• **DO THIS**
Only the lines from the start of the data through the line with "R_ = math.radians" belong in the copy. Restate them word for word, minus the pictures.

• **DATA SEGMENT**
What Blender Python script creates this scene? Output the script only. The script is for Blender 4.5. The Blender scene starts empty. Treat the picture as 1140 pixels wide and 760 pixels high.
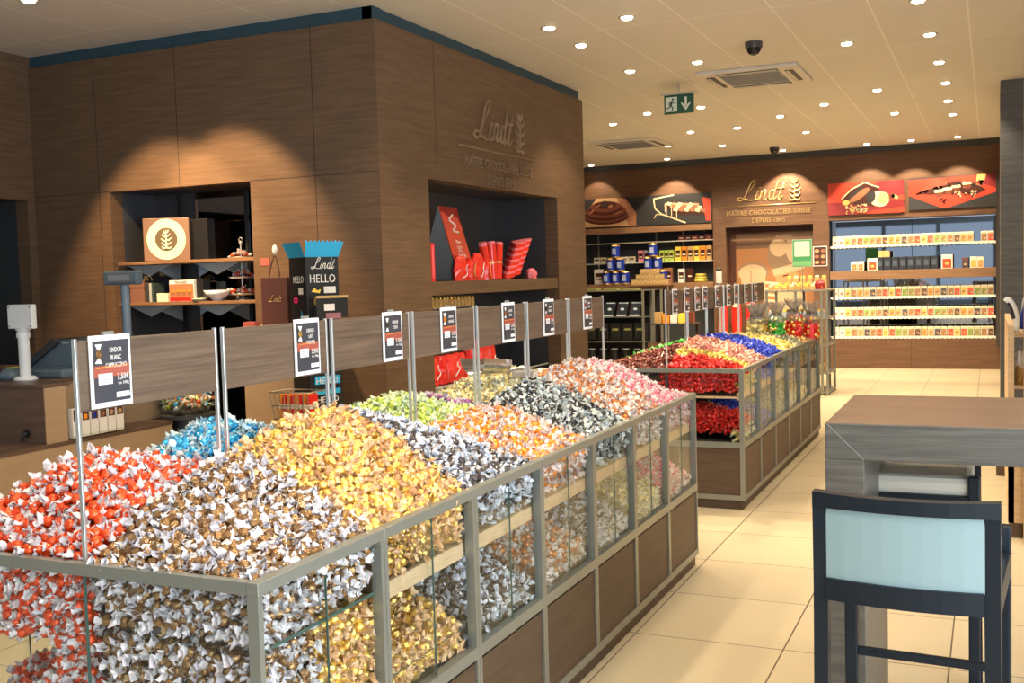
import bpy, math, random
from mathutils import Vector, Matrix
from mathutils import noise as mnoise
random.seed(7)
D = bpy.data
SC = bpy.context.scene
COL = SC.collection
R_ = math.radians

# ------------------------------------------------------------------ camera, world, light, exposure
cam = D.cameras.new('camera'); cam.sensor_width = 36; cam.lens = 1186.2/1140*36
cam.clip_start = 0.05; cam.clip_end = 200
co = D.objects.new('camera', cam); COL.objects.link(co)
rt = Vector((0.91195319, 0.40930649, -0.0284529)); up = Vector((0.00119438, 0.06669891, 0.99777243)); fw = Vector((-0.41029251, 0.90995574, -0.06033742))
co.matrix_world = Matrix(((rt.x, up.x, -fw.x, 0), (rt.y, up.y, -fw.y, 0), (rt.z, up.z, -fw.z, 1.5), (0, 0, 0, 1)))
SC.camera = co
SC.view_settings.view_transform = 'Standard'; SC.view_settings.look = 'None'
SC.view_settings.exposure = 0.0; SC.view_settings.gamma = 1.0; SC.view_settings.use_curve_mapping = False
SC.cycles.use_denoising = True
SC.cycles.max_bounces = 8; SC.cycles.diffuse_bounces = 4; SC.cycles.glossy_bounces = 4
SC.cycles.transparent_max_bounces = 24; SC.cycles.transmission_bounces = 6
SC.cycles.sample_clamp_indirect = 6; SC.cycles.caustics_reflective = False; SC.cycles.caustics_refractive = False

W = D.worlds.new('sky'); SC.world = W; W.use_nodes = True
wn = W.node_tree; bg = wn.nodes['Background']
tc = wn.nodes.new('ShaderNodeTexCoord'); sx = wn.nodes.new('ShaderNodeSeparateXYZ'); cr = wn.nodes.new('ShaderNodeValToRGB')
wn.links.new(tc.outputs['Generated'], sx.inputs[0]); wn.links.new(sx.outputs['Z'], cr.inputs[0]); wn.links.new(cr.outputs[0], bg.inputs[0])
cr.color_ramp.elements[0].position = 0.0; cr.color_ramp.elements[0].color = (0.55, 0.68, 0.85, 1)
cr.color_ramp.elements[1].position = 0.45; cr.color_ramp.elements[1].color = (0.36, 0.56, 0.95, 1)
bg.inputs[1].default_value = 0.9

WARM = (1.0, 0.80, 0.53)
DAY = (0.80, 0.91, 1.0)
SPOT_W = 80
def area_light(name, loc, sx_, sy_, rot, power, color):
    l = D.lights.new(name, 'AREA'); l.shape = 'RECTANGLE'; l.size = sx_; l.size_y = sy_; l.energy = power; l.color = color
    o = D.objects.new(name, l); o.location = loc; o.rotation_euler = rot; COL.objects.link(o); return o
# daylight standing in the shop windows behind and beside the camera
area_light('window_daylight', (1.55, -4.2, 1.6), 2.0, 2.5, (R_(90), 0, 0), 75, DAY)
area_light('window_daylight', (2.66, 0.6, 1.6), 5.8, 2.3, (R_(90), 0, R_(90)), 400, DAY)

# ------------------------------------------------------------------ materials
MATS = {}
def mat(name, col, rough=0.5, metal=0.0, spec=0.5, emit=None, es=0.0, trans=0.0, alpha=1.0, coat=0.0, noise=0.0, nscale=20.0):
    if name in MATS: return MATS[name]
    m = D.materials.new(name); m.use_nodes = True
    nt = m.node_tree; b = nt.nodes['Principled BSDF']
    b.inputs['Base Color'].default_value = (*col, 1)
    b.inputs['Roughness'].default_value = rough; b.inputs['Metallic'].default_value = metal
    b.inputs['Specular IOR Level'].default_value = spec
    b.inputs['Coat Weight'].default_value = coat
    if trans: b.inputs['Transmission Weight'].default_value = trans
    if alpha < 1: b.inputs['Alpha'].default_value = alpha
    if emit: b.inputs['Emission Color'].default_value = (*emit, 1); b.inputs['Emission Strength'].default_value = es
    if noise:
        t = nt.nodes.new('ShaderNodeTexNoise'); t.inputs['Scale'].default_value = nscale; t.inputs['Detail'].default_value = 3
        c = nt.nodes.new('ShaderNodeTexCoord'); nt.links.new(c.outputs['Object'], t.inputs['Vector'])
        r = nt.nodes.new('ShaderNodeValToRGB')
        r.color_ramp.elements[0].position = .3; r.color_ramp.elements[1].position = .7
        r.color_ramp.elements[0].color = (*[x*(1-noise) for x in col], 1); r.color_ramp.elements[1].color = (*[min(1, x*(1+noise)) for x in col], 1)
        nt.links.new(t.outputs['Fac'], r.inputs[0]); nt.links.new(r.outputs[0], b.inputs['Base Color'])
    MATS[name] = m; return m

def wood(name, c0, c1, rough=0.5, scale=(1.3, 1.3, 68), bump=0.15, spec=0.4):
    if name in MATS: return MATS[name]
    m = D.materials.new(name); m.use_nodes = True
    nt = m.node_tree; b = nt.nodes['Principled BSDF']; N = nt.nodes.new; L = nt.links.new
    c = N('ShaderNodeTexCoord'); mp = N('ShaderNodeMapping'); mp.inputs['Scale'].default_value = scale
    L(c.outputs['Object'], mp.inputs[0])
    n1 = N('ShaderNodeTexNoise'); n1.inputs['Scale'].default_value = 2.2; n1.inputs['Detail'].default_value = 6; n1.inputs['Roughness'].default_value = .62
    L(mp.outputs[0], n1.inputs['Vector'])
    mp2 = N('ShaderNodeMapping'); mp2.inputs['Scale'].default_value = [s*(.35 if s > 10 else 1.6) for s in scale]
    L(c.outputs['Object'], mp2.inputs[0])
    n2 = N('ShaderNodeTexNoise'); n2.inputs['Scale'].default_value = 1.7; n2.inputs['Detail'].default_value = 2
    L(mp2.outputs[0], n2.inputs['Vector'])
    mx = N('ShaderNodeMath'); mx.operation = 'MULTIPLY_ADD'; mx.inputs[1].default_value = .6
    m2 = N('ShaderNodeMath'); m2.operation = 'MULTIPLY'; m2.inputs[1].default_value = .4
    L(n1.outputs['Fac'], mx.inputs[0]); L(n2.outputs['Fac'], m2.inputs[0]); L(m2.outputs[0], mx.inputs[2])
    r = N('ShaderNodeValToRGB'); r.color_ramp.elements[0].position = .36; r.color_ramp.elements[1].position = .64
    r.color_ramp.elements[0].color = (*c0, 1); r.color_ramp.elements[1].color = (*c1, 1)
    L(mx.outputs[0], r.inputs[0]); L(r.outputs[0], b.inputs['Base Color'])
    bp = N('ShaderNodeBump'); bp.inputs['Strength'].default_value = bump; bp.inputs['Distance'].default_value = .002
    L(n1.outputs['Fac'], bp.inputs['Height']); L(bp.outputs[0], b.inputs['Normal'])
    b.inputs['Roughness'].default_value = rough; b.inputs['Specular IOR Level'].default_value = spec
    MATS[name] = m; return m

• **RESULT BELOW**
What Blender Python script creates this scene? Output the script only. The script is for Blender 4.5. The Blender scene starts empty. Treat the picture as 1140 pixels wide and 760 pixels high.
import bpy, math, random
from mathutils import Vector, Matrix
from mathutils import noise as mnoise
random.seed(7)
D = bpy.data
SC = bpy.context.scene
COL = SC.collection
R_ = math.radians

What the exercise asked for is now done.